--- BEGIN Data provided ---

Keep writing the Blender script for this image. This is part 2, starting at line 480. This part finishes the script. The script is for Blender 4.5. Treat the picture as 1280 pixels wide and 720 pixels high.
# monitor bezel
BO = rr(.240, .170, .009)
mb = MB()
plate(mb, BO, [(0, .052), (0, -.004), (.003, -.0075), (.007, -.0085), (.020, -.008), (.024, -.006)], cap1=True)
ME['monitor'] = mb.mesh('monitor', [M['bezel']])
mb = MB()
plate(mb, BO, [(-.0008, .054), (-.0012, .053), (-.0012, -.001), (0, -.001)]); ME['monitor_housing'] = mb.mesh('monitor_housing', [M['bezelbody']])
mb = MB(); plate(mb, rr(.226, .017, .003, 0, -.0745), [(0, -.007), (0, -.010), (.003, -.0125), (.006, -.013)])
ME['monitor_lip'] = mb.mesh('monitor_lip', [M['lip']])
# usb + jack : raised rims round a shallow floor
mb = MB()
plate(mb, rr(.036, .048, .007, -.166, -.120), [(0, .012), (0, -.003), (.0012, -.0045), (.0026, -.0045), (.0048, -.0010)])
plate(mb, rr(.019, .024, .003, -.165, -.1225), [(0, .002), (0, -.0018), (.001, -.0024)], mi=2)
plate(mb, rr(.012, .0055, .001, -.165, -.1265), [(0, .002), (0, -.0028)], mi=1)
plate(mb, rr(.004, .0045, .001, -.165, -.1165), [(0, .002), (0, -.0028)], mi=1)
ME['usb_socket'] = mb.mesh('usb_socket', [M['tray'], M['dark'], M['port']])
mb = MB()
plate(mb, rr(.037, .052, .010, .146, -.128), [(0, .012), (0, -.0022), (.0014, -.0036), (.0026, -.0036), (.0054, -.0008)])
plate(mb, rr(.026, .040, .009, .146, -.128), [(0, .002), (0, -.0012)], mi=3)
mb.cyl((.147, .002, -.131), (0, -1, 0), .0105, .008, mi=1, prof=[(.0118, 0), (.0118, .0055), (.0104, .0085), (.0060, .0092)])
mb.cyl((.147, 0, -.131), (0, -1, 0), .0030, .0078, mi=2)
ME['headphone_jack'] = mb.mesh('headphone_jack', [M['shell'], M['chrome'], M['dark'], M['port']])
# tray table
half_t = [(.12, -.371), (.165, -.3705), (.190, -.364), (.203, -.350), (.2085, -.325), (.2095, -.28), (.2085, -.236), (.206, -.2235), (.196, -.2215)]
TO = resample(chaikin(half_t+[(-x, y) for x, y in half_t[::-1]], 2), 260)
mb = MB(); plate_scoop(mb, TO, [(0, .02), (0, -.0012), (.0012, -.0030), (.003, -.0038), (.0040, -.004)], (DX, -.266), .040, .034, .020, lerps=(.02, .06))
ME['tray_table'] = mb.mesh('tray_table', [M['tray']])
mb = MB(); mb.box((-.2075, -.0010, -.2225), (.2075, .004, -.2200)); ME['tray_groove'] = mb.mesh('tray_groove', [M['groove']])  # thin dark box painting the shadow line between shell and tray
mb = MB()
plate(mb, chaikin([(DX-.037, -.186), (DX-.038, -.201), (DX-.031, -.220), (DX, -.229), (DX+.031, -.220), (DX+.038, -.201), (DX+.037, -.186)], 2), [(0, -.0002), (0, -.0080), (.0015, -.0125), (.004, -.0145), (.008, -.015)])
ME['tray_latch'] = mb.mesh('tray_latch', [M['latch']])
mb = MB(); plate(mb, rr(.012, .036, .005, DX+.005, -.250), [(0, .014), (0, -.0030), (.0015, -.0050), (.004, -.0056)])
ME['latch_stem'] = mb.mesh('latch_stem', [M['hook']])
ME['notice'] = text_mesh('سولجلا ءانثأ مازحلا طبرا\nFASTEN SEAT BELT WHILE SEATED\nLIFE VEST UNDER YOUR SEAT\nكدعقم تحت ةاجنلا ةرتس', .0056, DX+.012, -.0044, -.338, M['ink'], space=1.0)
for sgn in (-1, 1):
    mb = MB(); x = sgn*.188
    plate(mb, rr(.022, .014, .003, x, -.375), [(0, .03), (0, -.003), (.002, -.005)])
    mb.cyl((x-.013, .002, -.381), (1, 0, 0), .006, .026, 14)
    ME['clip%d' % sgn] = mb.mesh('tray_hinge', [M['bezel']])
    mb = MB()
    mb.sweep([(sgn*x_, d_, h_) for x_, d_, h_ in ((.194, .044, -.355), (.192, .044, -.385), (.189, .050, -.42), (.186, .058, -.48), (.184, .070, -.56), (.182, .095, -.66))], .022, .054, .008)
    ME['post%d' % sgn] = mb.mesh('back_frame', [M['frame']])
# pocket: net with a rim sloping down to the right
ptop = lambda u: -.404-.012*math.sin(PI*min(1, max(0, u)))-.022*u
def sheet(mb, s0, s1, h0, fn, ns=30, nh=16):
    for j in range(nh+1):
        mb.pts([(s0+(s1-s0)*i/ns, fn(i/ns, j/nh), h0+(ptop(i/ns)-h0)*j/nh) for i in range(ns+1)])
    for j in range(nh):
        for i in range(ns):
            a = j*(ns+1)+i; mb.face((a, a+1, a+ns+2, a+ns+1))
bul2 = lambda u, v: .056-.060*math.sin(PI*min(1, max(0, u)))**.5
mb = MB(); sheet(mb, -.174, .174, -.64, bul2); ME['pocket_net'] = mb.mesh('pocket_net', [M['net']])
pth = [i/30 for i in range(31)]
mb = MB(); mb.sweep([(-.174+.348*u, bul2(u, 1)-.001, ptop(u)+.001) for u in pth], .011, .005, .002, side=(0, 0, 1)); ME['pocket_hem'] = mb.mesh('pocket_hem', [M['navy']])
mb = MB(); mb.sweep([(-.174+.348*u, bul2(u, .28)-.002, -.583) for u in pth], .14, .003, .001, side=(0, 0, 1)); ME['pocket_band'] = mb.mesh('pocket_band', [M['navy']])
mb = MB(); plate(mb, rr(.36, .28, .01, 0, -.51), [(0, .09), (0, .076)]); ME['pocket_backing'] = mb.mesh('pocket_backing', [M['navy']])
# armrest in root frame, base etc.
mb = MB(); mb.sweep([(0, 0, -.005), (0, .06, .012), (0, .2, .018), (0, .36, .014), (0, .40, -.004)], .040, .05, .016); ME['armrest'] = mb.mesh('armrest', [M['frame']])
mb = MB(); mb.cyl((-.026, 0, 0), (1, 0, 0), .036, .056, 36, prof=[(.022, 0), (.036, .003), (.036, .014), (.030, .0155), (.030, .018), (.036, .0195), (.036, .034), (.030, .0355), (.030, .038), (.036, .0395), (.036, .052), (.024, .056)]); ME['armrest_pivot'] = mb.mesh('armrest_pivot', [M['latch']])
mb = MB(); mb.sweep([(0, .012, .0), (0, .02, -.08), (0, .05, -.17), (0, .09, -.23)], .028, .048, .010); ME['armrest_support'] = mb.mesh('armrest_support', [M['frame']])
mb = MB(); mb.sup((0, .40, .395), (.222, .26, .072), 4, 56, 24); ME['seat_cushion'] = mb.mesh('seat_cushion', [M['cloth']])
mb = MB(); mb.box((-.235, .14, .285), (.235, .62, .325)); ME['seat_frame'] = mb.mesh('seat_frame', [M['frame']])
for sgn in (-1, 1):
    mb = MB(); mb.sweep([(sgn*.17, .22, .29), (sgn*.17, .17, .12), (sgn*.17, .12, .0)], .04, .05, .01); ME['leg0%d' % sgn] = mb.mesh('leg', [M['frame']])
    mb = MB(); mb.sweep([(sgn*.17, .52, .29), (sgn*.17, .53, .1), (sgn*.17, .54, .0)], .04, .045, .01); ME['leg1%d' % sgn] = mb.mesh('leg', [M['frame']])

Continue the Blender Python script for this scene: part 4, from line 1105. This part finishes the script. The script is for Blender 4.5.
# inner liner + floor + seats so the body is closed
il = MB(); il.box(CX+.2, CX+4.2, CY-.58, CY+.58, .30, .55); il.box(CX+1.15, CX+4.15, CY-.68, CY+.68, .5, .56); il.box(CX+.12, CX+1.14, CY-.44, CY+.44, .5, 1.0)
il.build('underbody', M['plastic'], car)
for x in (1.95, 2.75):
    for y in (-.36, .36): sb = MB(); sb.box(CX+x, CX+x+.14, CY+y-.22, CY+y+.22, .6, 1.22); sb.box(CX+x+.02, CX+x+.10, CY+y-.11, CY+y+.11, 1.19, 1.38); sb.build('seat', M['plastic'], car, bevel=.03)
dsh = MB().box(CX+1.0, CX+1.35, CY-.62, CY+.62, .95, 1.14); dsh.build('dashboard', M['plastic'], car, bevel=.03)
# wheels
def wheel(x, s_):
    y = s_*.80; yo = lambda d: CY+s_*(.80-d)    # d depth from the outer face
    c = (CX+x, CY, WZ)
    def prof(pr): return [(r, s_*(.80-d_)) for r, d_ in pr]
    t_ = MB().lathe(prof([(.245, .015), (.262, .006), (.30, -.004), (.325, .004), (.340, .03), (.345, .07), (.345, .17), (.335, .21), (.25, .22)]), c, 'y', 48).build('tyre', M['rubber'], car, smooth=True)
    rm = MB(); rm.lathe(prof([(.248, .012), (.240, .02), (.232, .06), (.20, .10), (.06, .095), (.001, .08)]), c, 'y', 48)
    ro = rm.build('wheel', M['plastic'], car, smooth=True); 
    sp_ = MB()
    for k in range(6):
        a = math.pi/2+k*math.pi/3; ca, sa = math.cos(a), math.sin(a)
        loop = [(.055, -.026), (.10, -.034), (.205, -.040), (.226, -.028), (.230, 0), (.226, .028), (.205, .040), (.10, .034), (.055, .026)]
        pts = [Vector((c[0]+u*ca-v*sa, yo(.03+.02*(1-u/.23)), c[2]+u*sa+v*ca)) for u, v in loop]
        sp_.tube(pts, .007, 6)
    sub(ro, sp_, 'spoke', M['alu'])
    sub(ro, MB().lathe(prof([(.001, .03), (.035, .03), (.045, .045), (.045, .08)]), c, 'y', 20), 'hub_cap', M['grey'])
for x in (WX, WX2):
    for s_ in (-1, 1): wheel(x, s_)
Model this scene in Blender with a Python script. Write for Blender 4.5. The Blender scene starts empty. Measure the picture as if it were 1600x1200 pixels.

--- END Data provided ---

What to do - Only the lines from the one with "Continue the Blender" up to the one with "for s_ in (-1, 1): wheel(x, s_)" should be repeated, both included, exactly as they appear.

Answer to this exercise -
Continue the Blender Python script for this scene: part 4, from line 1105. This part finishes the script. The script is for Blender 4.5.
# inner liner + floor + seats so the body is closed
il = MB(); il.box(CX+.2, CX+4.2, CY-.58, CY+.58, .30, .55); il.box(CX+1.15, CX+4.15, CY-.68, CY+.68, .5, .56); il.box(CX+.12, CX+1.14, CY-.44, CY+.44, .5, 1.0)
il.build('underbody', M['plastic'], car)
for x in (1.95, 2.75):
    for y in (-.36, .36): sb = MB(); sb.box(CX+x, CX+x+.14, CY+y-.22, CY+y+.22, .6, 1.22); sb.box(CX+x+.02, CX+x+.10, CY+y-.11, CY+y+.11, 1.19, 1.38); sb.build('seat', M['plastic'], car, bevel=.03)
dsh = MB().box(CX+1.0, CX+1.35, CY-.62, CY+.62, .95, 1.14); dsh.build('dashboard', M['plastic'], car, bevel=.03)
# wheels
def wheel(x, s_):
    y = s_*.80; yo = lambda d: CY+s_*(.80-d)    # d depth from the outer face
    c = (CX+x, CY, WZ)
    def prof(pr): return [(r, s_*(.80-d_)) for r, d_ in pr]
    t_ = MB().lathe(prof([(.245, .015), (.262, .006), (.30, -.004), (.325, .004), (.340, .03), (.345, .07), (.345, .17), (.335, .21), (.25, .22)]), c, 'y', 48).build('tyre', M['rubber'], car, smooth=True)
    rm = MB(); rm.lathe(prof([(.248, .012), (.240, .02), (.232, .06), (.20, .10), (.06, .095), (.001, .08)]), c, 'y', 48)
    ro = rm.build('wheel', M['plastic'], car, smooth=True); 
    sp_ = MB()
    for k in range(6):
        a = math.pi/2+k*math.pi/3; ca, sa = math.cos(a), math.sin(a)
        loop = [(.055, -.026), (.10, -.034), (.205, -.040), (.226, -.028), (.230, 0), (.226, .028), (.205, .040), (.10, .034), (.055, .026)]
        pts = [Vector((c[0]+u*ca-v*sa, yo(.03+.02*(1-u/.23)), c[2]+u*sa+v*ca)) for u, v in loop]
        sp_.tube(pts, .007, 6)
    sub(ro, sp_, 'spoke', M['alu'])
    sub(ro, MB().lathe(prof([(.001, .03), (.035, .03), (.045, .045), (.045, .08)]), c, 'y', 20), 'hub_cap', M['grey'])
for x in (WX, WX2):
    for s_ in (-1, 1): wheel(x, s_)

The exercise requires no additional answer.